Easter Rising: Top 5 Facts about the tragic rebellion of 1916

100 years ago, nationalists from the Irish republican brotherhood took a stand against British rule on the Emerald Isle. The Irish capital – Dublin – became a battleground and the fight for Ireland’s future had begun. With revolution, executions and help from the Germans, here are five things you didn’t know about the Easter Rising.

The rebels asked the Germans for help

The Easter Rising took place in 1916, two years into World War I. While Germany and Britain fought on the Western Front, the Irish rebel leaders attempted to get German military backing. This was done through an American-Irish Republican Group called Clarn na noile, whose members had already established a relationship with German officials. There were some quite audacious plans for a German expeditionary force to land on Ireland’s west coast but sadly for the leaders, this did not come to fruition. After a ship carrying German weaponry was captured, the rebels stood alone.


A muddle of dates hindered the rising

By Friday, 28 April 1928, the number of British troops in Dublin had risen to 19,000 while the Irish Republic groups had only amassed 1,600 fighters due to mass confusion over the date of the rising. The Irish Republican Brotherhood’s Military Council initially planned to begin the insurrection on Good Friday but eventually decided on Easter Sunday, confusing the hell out of everyone in the process.

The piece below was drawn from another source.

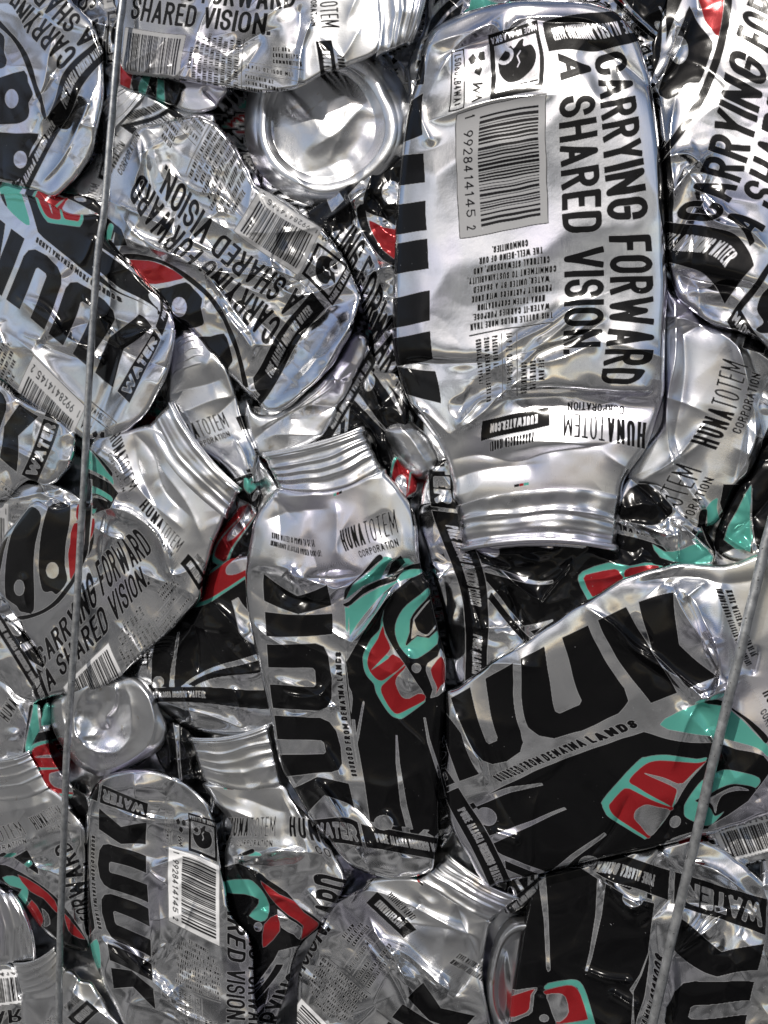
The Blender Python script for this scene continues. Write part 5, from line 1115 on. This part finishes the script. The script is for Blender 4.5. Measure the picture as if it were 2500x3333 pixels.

Not all the fighting took place in Dublin
The Easter Rising is usually synonymous with battles taking place on the streets of the Irish capital but conflict did take place on other sites on the Emerald Isle.
The Battle of Ashbourne County Meath was the most prominent skirmish outside of Dublin and was fought to distract British troops from the capital. Rail links were disrupted and barracks attacked as the fighting lasted for five hours before the Irish resistance was eventually crushed by British reinforcements.

One of the leaders got married the day he died
Poet, nationalist and rising leader Joseph Plunkett married his fiancée, Grace Gifford, at Kilmainham Gaol eight hours before his execution. Romantic perhaps but the sad reality is that, hours after he would be kissing his new wife, he would be kissing hot lead. Distraught, Gifford wore her widow’s mourning clothes for the rest of her life.

The executions were as brutal as you would think
To help the riflemen shoot to kill, white crosses were painted on the hearts of the dissenters. Naturally this was a tough job for the executioners who were issued with dummy bullets so they didn’t know who killed who. One of the leaders, James Connolly, had to be carried to his execution on a stretcher and shot while sitting down; as his wounds were so bad that he couldn’t stand.